I test last. My test seems so short. I try to forget about everything and drive like I normally would, except a bit more cautiously (truth told, I really am not such a great driver). My test is very short; I think about seven minutes – half as long as the other two. I feel I’ve lucked out with my short test. I am doing great. We are almost back at the test site, and a pedestrian steps into the street when I am about an inch from the crosswalk. What do I do? Why do I forget how to drive? I keep driving. The instructor sighs and clenches his fist. It seems obvious now, but I should have stopped.

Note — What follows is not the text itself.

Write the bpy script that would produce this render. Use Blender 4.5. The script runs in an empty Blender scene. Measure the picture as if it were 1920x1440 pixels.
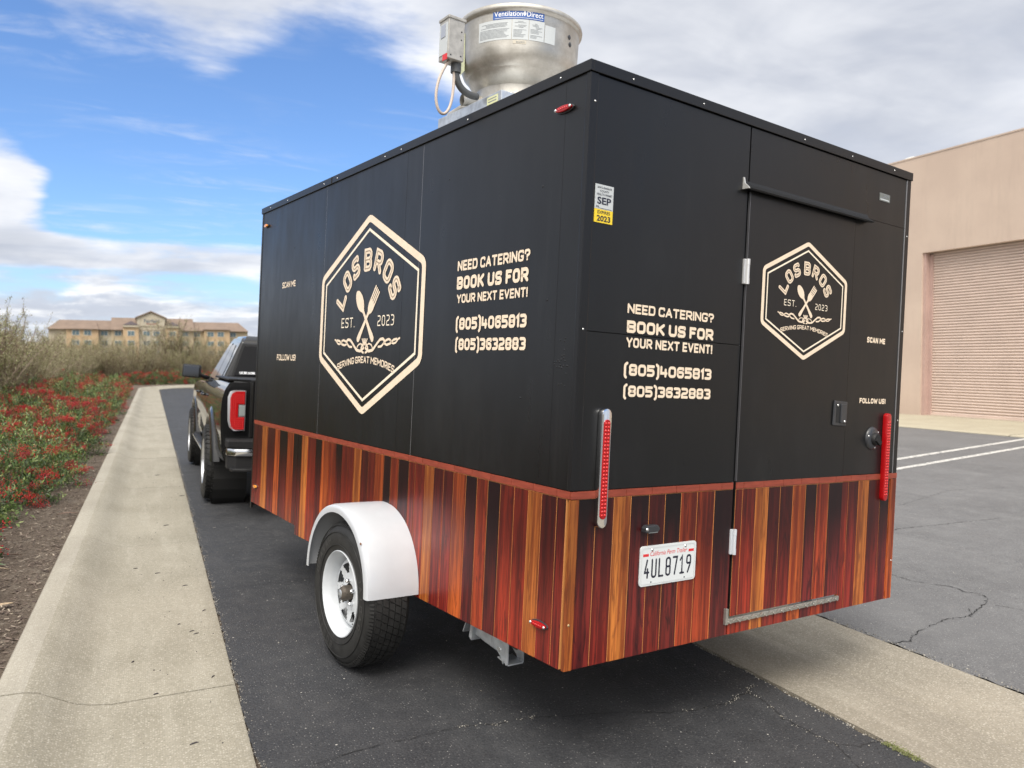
import bpy, bmesh, math, random
from mathutils import Vector, Matrix
random.seed(7)
R = math.radians
scene = bpy.context.scene
col = scene.collection

# ------------------------------------------------------------------ camera
F = 1483.13
yaw = math.atan2(680, 1493); pit = math.atan2(44, 1493)
fw = Vector((math.sin(yaw)*math.cos(pit), math.cos(yaw)*math.cos(pit), -math.sin(pit)))
rt = Vector((math.cos(yaw), -math.sin(yaw), 0)); up = rt.cross(fw)
cam = bpy.data.cameras.new('camera'); camo = bpy.data.objects.new('camera', cam); col.objects.link(camo)
cam.sensor_fit = 'HORIZONTAL'; cam.sensor_width = 36; cam.lens = F/1920*36
m = Matrix((rt, up, -fw)).transposed().to_4x4(); m.translation = (0, 0, 1.45); camo.matrix_world = m
cam.clip_start = 0.05; cam.clip_end = 3000
cam.dof.use_dof = True; cam.dof.focus_distance = 3.6; cam.dof.aperture_fstop = 27.8e-3/0.0085
scene.camera = camo

# ------------------------------------------------------------------ world
SUN_EL, SUN_AZ = 54, 214      # azimuth from +Y towards +X, degrees
class NT:
    def __init__(s, tree): s.t = tree; s.n = tree.nodes; s.l = tree.links
    def new(s, typ, **kw):
        n = s.n.new(typ)
        for k, v in kw.items(): setattr(n, k, v)
        return n
    def put(s, sock, v):
        if isinstance(v, bpy.types.NodeSocket): s.l.new(v, sock)
        elif v is not None:
            try: sock.default_value = v
            except Exception: sock.default_value = (*v, 1)
    def math(s, op, a, b=None, c=None, clamp=False):
        n = s.new('ShaderNodeMath', operation=op); n.use_clamp = clamp
        s.put(n.inputs[0], a)
        if b is not None: s.put(n.inputs[1], b)
        if c is not None: s.put(n.inputs[2], c)
        return n.outputs[0]
    def vmath(s, op, a, b=None, out=0):
        n = s.new('ShaderNodeVectorMath', operation=op); s.put(n.inputs[0], a)
        if b is not None: s.put(n.inputs[1], b)
        return n.outputs[out]
    def dot(s, a, b): return s.vmath('DOT_PRODUCT', a, b, 'Value')
    def smooth(s, v, a, b, c=0, d=1):
        n = s.new('ShaderNodeMapRange', interpolation_type='SMOOTHSTEP'); s.put(n.inputs[0], v)
        for i, x in enumerate((a, b, c, d)): s.put(n.inputs[i+1], x)
        return n.outputs[0]
    def lin(s, v, a, b, c=0, d=1):
        n = s.new('ShaderNodeMapRange'); s.put(n.inputs[0], v)
        for i, x in enumerate((a, b, c, d)): s.put(n.inputs[i+1], x)
        return n.outputs[0]
    def noise(s, vec, scale, detail=3, rough=.5, dist=0, out=0):
        n = s.new('ShaderNodeTexNoise'); s.put(n.inputs['Vector'], vec); s.put(n.inputs['Scale'], scale)
        s.put(n.inputs['Detail'], detail); s.put(n.inputs['Roughness'], rough); s.put(n.inputs['Distortion'], dist)
        return n.outputs[out]
    def voro(s, vec, scale, feature='F1', out='Distance', rnd=1):
        n = s.new('ShaderNodeTexVoronoi', feature=feature); s.put(n.inputs['Vector'], vec); s.put(n.inputs['Scale'], scale)
        s.put(n.inputs['Randomness'], rnd)
        return n.outputs[out]
    def mix(s, f, a, b, blend='MIX'):
        n = s.new('ShaderNodeMix', data_type='RGBA', blend_type=blend); s.put(n.inputs[0], f)
        s.put(n.inputs[6], a if isinstance(a, bpy.types.NodeSocket) else (*a[:3], 1)); s.put(n.inputs[7], b if isinstance(b, bpy.types.NodeSocket) else (*b[:3], 1))
        return n.outputs[2]
    def scalev(s, v, k):
        n = s.new('ShaderNodeVectorMath', operation='MULTIPLY'); s.put(n.inputs[0], v); n.inputs[1].default_value = k
        return n.outputs[0]
    def comb(s, x, y, z):
        n = s.new('ShaderNodeCombineXYZ'); s.put(n.inputs[0], x); s.put(n.inputs[1], y); s.put(n.inputs[2], z); return n.outputs[0]
    def sep(s, v):
        n = s.new('ShaderNodeSeparateXYZ'); s.put(n.inputs[0], v); return n.outputs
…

The test ends. We three testees anxiously compare notes and surmise our fate, the same way I discussed how I did on a high school exam with my friends immediately after the test. I try to be supportive of Yehudit and Mark, but can’t imagine that they’ve passed. I feel I am in the grey area once again. We drive back towards Raanana. After a few minutes of hypothesizing, Hal interrupts us. “Stop your whining – You’ve all passed!” We all begin to cheer. Yehudit and I high five in the backseat like two teenagers. We did it. We smile and laugh with relief. How overcoming this hurdle has brought us together. Yehudit can drive her grandkids, I can go buy a car, and Mark can move on to the next hoop. Three totally different people, all facing the same struggle. Our paths will probably never cross again, but this moment in time will long be remembered.